Several unions are asking Veterans Affairs Secretary Doug Collins to exempt them from an executive order barring collective bargaining within the department. Kevin Dietsch / Getty Images
Unions urge VA to restore bargaining ahead of deadline
President Trump’s order extending a ban on collective bargaining to additional agencies opened the door for more labor groups to continue representing employees at the Veterans Affairs and Defense departments.
The leaders of more than half a dozen federal employee unions last week urged Veterans Affairs Secretary Doug Collins to restore collective bargaining rights for most departmental employees, after President Trump’s executive order expanding his push to ban unions for two-thirds of the federal workforce extended a deadline for agencies to exempt labor groups from the edict.

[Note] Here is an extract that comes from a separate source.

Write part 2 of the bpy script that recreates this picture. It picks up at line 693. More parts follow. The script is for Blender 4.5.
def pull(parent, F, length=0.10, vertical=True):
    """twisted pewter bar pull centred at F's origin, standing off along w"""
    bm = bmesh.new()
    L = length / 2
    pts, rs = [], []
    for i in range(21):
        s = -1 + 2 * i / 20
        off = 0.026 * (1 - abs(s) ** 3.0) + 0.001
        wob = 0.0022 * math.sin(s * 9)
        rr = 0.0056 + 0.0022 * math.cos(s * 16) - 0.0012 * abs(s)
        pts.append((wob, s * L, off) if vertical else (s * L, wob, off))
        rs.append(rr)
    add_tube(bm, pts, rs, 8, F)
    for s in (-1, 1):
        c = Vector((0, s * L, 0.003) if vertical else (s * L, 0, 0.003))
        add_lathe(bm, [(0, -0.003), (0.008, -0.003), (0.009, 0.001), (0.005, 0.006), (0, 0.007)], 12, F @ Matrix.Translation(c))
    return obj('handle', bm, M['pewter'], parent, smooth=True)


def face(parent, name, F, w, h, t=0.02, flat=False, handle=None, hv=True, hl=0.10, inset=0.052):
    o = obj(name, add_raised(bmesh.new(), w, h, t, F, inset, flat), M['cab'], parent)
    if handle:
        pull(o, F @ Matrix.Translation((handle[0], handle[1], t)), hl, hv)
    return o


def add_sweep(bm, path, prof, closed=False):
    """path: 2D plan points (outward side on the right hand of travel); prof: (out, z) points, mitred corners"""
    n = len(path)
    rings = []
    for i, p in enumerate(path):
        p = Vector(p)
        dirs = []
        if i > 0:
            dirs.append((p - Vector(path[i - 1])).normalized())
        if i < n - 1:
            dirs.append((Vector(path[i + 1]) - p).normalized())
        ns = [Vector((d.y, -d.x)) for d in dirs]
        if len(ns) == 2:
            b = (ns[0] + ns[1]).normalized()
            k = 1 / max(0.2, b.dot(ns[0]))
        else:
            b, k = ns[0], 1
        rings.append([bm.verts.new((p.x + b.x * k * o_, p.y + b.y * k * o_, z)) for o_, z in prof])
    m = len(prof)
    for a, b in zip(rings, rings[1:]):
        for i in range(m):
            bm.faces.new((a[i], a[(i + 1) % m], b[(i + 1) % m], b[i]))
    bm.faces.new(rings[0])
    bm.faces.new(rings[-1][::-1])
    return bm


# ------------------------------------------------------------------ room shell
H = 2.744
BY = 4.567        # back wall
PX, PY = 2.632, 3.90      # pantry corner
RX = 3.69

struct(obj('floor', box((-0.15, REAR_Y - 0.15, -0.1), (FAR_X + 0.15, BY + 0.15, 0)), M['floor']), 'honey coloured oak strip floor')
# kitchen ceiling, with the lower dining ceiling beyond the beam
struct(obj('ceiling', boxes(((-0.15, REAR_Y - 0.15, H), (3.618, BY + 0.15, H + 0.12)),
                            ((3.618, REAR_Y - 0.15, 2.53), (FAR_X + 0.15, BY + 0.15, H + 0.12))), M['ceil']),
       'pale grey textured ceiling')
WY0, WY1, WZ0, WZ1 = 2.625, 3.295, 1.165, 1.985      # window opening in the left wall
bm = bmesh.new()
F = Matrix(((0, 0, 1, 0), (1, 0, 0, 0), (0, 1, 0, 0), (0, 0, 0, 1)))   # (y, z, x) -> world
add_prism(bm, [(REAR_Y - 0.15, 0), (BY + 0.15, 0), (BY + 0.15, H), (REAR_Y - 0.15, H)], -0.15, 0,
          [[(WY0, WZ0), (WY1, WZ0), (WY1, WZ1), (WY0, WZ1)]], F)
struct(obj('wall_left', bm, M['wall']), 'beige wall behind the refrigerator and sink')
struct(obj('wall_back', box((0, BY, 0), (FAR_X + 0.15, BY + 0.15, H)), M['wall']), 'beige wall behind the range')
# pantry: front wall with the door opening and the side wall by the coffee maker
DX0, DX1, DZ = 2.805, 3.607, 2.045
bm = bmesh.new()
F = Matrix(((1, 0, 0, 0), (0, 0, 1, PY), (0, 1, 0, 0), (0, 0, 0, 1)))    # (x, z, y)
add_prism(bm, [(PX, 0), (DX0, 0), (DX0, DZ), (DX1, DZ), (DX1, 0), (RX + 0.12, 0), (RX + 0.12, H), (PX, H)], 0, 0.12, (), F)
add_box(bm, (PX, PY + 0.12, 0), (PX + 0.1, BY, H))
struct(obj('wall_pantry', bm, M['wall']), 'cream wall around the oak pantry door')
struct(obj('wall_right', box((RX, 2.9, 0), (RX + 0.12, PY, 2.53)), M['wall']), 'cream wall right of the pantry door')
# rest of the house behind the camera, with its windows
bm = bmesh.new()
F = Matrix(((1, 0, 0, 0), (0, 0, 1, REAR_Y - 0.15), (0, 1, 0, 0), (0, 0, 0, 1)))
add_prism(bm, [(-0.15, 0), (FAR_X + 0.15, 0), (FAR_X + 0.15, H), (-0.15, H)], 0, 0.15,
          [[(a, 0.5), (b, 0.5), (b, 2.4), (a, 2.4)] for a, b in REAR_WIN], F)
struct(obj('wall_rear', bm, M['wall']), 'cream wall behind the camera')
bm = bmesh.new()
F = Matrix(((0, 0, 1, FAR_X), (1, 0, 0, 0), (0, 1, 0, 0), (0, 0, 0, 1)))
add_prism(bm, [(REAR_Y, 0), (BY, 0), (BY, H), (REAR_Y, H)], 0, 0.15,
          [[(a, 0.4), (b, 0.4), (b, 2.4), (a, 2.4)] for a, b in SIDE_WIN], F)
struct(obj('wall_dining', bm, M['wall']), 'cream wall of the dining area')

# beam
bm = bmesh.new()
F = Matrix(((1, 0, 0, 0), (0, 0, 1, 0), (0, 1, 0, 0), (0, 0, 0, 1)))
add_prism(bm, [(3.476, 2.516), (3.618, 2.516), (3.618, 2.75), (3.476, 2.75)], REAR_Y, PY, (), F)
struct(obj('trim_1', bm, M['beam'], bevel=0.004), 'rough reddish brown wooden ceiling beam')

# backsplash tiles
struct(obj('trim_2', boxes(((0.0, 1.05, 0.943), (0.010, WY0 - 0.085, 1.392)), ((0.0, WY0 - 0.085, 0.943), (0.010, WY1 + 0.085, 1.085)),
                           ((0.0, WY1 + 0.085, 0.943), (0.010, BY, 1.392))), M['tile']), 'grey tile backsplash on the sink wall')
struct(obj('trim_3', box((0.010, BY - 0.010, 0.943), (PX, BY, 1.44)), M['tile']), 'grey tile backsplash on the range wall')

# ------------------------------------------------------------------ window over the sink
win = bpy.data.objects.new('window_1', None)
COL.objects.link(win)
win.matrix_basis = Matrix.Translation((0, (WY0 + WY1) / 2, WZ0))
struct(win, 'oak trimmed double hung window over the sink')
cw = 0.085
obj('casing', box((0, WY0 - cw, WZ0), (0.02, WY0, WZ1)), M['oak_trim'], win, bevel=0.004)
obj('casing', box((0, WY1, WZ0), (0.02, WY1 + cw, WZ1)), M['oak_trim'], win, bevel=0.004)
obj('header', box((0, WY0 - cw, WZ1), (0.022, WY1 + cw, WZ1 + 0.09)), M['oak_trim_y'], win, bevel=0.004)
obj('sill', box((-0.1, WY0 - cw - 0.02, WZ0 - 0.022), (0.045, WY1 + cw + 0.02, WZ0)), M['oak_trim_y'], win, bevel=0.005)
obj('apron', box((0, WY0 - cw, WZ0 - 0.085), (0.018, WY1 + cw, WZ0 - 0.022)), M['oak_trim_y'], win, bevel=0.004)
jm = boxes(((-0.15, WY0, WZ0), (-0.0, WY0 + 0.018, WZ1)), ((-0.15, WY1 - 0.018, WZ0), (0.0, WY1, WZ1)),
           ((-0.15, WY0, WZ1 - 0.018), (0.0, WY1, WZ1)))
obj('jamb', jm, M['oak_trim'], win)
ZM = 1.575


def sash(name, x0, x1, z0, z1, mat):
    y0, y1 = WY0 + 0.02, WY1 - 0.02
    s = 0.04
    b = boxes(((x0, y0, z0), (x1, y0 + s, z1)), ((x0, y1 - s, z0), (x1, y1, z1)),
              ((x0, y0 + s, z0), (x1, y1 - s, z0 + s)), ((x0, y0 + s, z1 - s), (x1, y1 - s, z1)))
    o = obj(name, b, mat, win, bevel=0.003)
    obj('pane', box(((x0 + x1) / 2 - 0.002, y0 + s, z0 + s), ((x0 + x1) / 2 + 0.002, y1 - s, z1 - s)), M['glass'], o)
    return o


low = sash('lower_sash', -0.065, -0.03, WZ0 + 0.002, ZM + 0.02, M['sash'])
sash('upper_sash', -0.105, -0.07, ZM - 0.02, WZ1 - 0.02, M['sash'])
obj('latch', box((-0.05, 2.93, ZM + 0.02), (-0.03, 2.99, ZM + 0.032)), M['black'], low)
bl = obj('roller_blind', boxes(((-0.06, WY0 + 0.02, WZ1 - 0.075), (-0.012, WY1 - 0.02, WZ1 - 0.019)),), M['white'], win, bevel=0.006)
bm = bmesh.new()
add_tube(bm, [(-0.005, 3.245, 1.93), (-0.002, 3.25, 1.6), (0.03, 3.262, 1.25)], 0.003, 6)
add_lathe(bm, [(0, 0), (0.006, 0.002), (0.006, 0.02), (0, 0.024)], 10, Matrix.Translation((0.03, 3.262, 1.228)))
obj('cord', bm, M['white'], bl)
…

In March, Trump signed an executive order barring unions at most federal agencies under the auspices of national security. The edict provided the secretaries at the VA and Defense Department with the ability to exempt portions of their departments, which VA Secretary Doug Collins used to protect unions who had filed “no or few grievances” against the department or otherwise challenged the Trump administration’s workforce policies.
When Trump signed a new executive order last month banning unions at more federal agencies, he reopened the ability for Collins and Defense Secretary Pete Hegseth to exempt more labor groups from the bargaining ban. The deadline for the officials to do so is Friday.
In a letter last week, the presidents of the International Association of Machinists, National Federation of Federal Employees, National Association of Government Employees, American Federation of Government Employees, National Nurses United and the Service Employees International Union urged Collins to restore employees’ union rights immediately.
“You should issue this order without delay,” the unions wrote. “The president’s initial determination excluding VA employees from collective bargaining on the basis of national security was an overreach. President Trump moved quickly on his far-reaching agenda and this administration has pledged to fix things if the results were not as intended. VA employees are not performing ‘national security work’ as a ‘primary function’ of their job.”
While the Trump administration has touted banning unions as a necessary tool to make agencies more efficient and responsive to the public, the unions said that the last six months has shown it to have the opposite effect.
“The last few months have shown that excluding VA employees from collective bargaining interferes with mission delivery,” the letter states. “The VA’s staffing shortage has more than doubled in the few months since the VA no longer recognized unions. That is in large part because employee morale has plummeted. Taking away union rights left employees feeling devalued and disrespected.”
Trump’s union-busting executive orders are still the subject of a myriad of legal challenges from federal employee unions. Though unions have secured multiple injunctions blocking their implementation, those injunctions themselves have been blocked by federal appeals court, though one bench is preparing to hear arguments about whether to reconsider that decision.